Tuesday, 6 May 2008

Teledu - the Bornean Skunk


Recently Pos Malaysia issued a set of glow-in-the-dark stamps depicting six nocturnal mammals. Unfortunately I was out of town and didn't know when the first-day-covers came out. When I enquired at the post office a few days later they had all been sold out except for the Slow Loris and Tarsier. I was hoping to buy a Malay Badger or Teludu stamp, fortunately I was able to buy one off Ebay later!

Teledu (aka Teludu, Malay Badger, Stink or Skunk Badger) is a common animal on Borneo that's more often smelled than seen! Well, for this post I have reproduced an article that I wrote and which was published in the October 2004 issue of The Planter* Magazine:
My Introduction to Mr Teledu

My introduction to this guy was, to put it mildly, a very unpleasant affair. In fact it was quite a disaster!

It was in late '75 or early '76 when I was still quite new to hunting, which among us planters and their friends in those days meant driving around in a Land Cruiser at night laden with non-stop-talking-and-laughing people and a shotgun, shining a strong spotlight at the vegetation on either side of the road hoping to find an unfortunate quarry to shoot at. We were hunting for wild boar or deer in a cocoa plantation in Tawau when we spotted a cat-sized black and white animal on the roadside looking very much like acute little piglet!
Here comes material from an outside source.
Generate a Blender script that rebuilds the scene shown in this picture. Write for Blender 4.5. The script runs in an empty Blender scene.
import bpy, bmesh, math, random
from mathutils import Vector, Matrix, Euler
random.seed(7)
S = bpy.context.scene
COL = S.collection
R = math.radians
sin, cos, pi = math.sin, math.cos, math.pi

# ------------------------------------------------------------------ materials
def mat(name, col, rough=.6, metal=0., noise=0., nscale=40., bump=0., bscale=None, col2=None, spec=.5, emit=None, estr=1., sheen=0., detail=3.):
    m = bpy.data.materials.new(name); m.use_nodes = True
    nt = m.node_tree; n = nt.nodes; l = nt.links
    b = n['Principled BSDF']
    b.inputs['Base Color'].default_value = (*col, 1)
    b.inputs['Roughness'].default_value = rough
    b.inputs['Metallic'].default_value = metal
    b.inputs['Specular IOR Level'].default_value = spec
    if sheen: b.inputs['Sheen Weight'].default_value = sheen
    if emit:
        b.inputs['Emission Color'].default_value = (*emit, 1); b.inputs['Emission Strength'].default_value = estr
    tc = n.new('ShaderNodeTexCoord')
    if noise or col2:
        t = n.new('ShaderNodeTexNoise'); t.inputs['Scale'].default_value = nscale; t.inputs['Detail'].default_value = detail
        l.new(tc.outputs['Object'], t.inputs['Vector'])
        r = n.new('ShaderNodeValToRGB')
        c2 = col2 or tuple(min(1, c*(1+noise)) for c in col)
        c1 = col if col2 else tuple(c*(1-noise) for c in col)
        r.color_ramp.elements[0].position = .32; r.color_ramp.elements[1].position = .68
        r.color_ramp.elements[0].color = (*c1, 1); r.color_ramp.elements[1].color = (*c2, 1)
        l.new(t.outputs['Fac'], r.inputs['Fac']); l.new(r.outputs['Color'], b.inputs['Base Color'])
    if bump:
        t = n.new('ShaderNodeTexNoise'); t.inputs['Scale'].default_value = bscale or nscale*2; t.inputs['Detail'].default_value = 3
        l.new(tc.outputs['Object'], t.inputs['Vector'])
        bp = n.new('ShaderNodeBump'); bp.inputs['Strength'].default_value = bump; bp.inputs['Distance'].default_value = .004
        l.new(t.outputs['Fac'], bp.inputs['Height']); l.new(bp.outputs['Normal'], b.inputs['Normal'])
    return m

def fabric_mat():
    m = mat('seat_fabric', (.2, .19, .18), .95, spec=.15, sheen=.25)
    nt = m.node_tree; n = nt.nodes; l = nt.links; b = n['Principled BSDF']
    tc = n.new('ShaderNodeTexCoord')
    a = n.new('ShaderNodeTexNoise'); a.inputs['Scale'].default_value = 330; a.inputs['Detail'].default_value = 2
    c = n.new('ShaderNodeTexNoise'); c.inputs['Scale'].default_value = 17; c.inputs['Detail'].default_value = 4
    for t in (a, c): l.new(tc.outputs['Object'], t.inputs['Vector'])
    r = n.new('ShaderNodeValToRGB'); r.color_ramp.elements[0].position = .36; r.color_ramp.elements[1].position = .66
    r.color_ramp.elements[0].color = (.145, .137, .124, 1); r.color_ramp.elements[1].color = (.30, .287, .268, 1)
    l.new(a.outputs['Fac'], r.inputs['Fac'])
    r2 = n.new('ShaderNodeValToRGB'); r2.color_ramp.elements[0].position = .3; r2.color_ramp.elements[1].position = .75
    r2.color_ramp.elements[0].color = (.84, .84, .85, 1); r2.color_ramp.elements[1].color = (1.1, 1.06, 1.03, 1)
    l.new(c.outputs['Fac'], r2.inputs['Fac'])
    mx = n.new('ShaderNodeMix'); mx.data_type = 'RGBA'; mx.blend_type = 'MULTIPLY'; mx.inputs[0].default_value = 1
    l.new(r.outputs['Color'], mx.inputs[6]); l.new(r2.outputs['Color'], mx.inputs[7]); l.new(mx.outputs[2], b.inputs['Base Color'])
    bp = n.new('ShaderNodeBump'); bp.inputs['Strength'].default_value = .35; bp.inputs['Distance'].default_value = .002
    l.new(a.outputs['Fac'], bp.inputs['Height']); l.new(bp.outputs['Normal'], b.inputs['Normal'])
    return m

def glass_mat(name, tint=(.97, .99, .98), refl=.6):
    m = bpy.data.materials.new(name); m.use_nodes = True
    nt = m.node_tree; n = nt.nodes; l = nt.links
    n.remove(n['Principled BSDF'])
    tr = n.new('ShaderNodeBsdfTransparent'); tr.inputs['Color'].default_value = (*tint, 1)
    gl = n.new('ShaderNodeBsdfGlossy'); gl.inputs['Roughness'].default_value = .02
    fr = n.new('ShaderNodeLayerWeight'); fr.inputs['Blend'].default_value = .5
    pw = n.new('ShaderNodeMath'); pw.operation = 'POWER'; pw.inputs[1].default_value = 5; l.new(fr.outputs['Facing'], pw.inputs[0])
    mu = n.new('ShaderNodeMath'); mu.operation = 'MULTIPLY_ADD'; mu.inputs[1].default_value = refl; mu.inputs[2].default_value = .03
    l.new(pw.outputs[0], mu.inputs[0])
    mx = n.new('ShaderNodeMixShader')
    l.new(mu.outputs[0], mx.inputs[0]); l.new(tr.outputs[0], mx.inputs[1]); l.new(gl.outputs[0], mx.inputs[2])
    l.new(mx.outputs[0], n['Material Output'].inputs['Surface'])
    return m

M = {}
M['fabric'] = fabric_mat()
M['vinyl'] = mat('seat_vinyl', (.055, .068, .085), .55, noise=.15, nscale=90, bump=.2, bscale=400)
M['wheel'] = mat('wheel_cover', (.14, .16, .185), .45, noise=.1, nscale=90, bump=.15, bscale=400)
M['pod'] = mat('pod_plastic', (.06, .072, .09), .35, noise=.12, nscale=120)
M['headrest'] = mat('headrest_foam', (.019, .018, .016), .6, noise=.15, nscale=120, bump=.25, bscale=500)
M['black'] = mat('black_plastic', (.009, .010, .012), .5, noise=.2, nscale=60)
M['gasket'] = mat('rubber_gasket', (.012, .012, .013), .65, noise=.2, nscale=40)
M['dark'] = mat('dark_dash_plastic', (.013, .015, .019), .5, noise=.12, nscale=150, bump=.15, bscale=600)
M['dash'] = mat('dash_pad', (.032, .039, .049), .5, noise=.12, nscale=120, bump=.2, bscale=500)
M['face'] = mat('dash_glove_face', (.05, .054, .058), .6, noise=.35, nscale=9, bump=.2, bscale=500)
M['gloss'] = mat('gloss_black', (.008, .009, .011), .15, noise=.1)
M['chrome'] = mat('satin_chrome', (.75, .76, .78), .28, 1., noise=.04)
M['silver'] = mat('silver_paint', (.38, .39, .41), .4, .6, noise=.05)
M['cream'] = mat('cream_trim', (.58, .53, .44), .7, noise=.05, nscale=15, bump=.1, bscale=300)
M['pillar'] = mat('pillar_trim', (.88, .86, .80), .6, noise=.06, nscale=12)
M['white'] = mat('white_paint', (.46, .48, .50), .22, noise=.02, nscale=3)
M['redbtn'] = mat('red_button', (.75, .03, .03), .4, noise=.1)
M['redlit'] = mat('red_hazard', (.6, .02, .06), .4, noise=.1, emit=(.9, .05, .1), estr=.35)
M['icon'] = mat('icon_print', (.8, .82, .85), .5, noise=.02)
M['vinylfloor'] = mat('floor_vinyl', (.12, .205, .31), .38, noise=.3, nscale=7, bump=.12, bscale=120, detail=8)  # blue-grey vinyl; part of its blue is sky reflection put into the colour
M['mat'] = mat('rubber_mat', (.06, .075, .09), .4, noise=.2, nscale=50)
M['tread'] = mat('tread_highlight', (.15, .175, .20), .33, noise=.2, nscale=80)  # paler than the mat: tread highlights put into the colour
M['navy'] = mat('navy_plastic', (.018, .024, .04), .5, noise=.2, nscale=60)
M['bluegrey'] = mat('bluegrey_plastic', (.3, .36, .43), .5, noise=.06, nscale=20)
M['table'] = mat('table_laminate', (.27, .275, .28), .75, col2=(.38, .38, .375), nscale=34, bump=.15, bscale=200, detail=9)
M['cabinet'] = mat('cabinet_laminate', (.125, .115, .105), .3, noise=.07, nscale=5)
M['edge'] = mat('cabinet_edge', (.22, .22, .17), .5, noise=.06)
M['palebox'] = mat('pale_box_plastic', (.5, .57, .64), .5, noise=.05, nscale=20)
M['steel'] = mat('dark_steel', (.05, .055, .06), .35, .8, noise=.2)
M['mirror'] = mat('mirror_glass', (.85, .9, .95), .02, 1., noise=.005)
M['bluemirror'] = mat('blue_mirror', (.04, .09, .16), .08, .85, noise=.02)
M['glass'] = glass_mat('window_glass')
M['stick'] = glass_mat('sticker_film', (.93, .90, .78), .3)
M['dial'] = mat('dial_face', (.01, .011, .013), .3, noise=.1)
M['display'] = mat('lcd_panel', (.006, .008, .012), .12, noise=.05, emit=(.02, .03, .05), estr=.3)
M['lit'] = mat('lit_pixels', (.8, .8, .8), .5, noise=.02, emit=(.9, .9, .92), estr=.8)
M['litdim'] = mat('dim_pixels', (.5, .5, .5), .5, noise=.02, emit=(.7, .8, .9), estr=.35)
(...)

"Stop!", I said and was out of the car in a flash and in front of the animal. It did not run so tried to catch it with my bare hands...but, before I could touch it, "Psssst!" and I was engulfed in a fine mist, like being sprayed with an aerosol can! "Yuuuuuaaack!", I screamed as I was overpowered by the foulest stink I had ever smelled in my life still not knowing what had hit me. The others in the car were equally ignorant and did not know what had happened but almost instantaneously the smell reached them in the vehicle! And everybody went "Arrggg!" and were making vomitting sounds!

It took quite a while for us to realise that some kind of skunk had used its weapon on me and that I had taken a direct hit mostly on the front of my shirt! Now there was a problem! My colleagues had a stinking person that they did not want to have as a passenger! I tried to get rid of the smell but even though I took off my shirt and threw it away I still smelled as bad as before. what I needed was a bath! So in the end I got my sIrirt back and they grudgingly let me ride home with them on the back of the Land Cruiser!

When I reached home (estate bachelor quarters) my dog barked at me and so did all the dogs in the neighbourhood. I rushed into the bathroom and tried to wash the smell off using up the whole 200-litre drum of water and almost a complete cake of toilet soap. But the smell still persisted though it was now much fainter and I could go to sleep. In the morning at dawn muster even though I could not smell anything (through my now desensitised nose) my colleagues looked at me curiously and the workers seemed to be avoiding me the whole day. I also washed my affected clothes, put them out in the sun and left them out day and night but the perfume still lingered even after one whole week! And the dog would still bark at the clothes if you showed them to him!

It was only after many years that I found out what that animal was. In those days there were no reference books on the local fauna at all, even if there were it would not have been available to the average person. All the while I had thought that I had had an encounter with a moonrat, an animal that was also reputed to possess an offensive stink. Today I would simply have to search the Internet with little clue-words like "smelly animal" and would have eventually found out that this terribly smelly animal was a Malay Badger aka Stink Badger or Mydaus javanensis! I even found some photos on the Net which reminded me of that night long ago!

Since then I have encountered Teledu countless times, mostly by smell. Sometimes at night you could just catch a whiff of his perfume in the air, sometimes it is so strong that all the dogs around barked and I know that some unfortunate victim (dog, maybe) had got a dose of what I got long long ago. I have also seen him when out hunting, but by now I knew better and always gave him a wide berth. I still hope to photograph him, alive and not as the roadkill that I often come across! When the wind is blowing in the right direction, I can sometimes smell a roadkill a kilometer before I see its crushed body on the road, and wonder whether the driver of the car was aware of what he had hit?


Recent photo of a dead Teledu on the road.

*Monthly magazine of the Incorporated Society of Planters in Malaysia.

1 comment:

Unknown said...

is this the one giving out that awful smell common is sabah, or is it the binturong?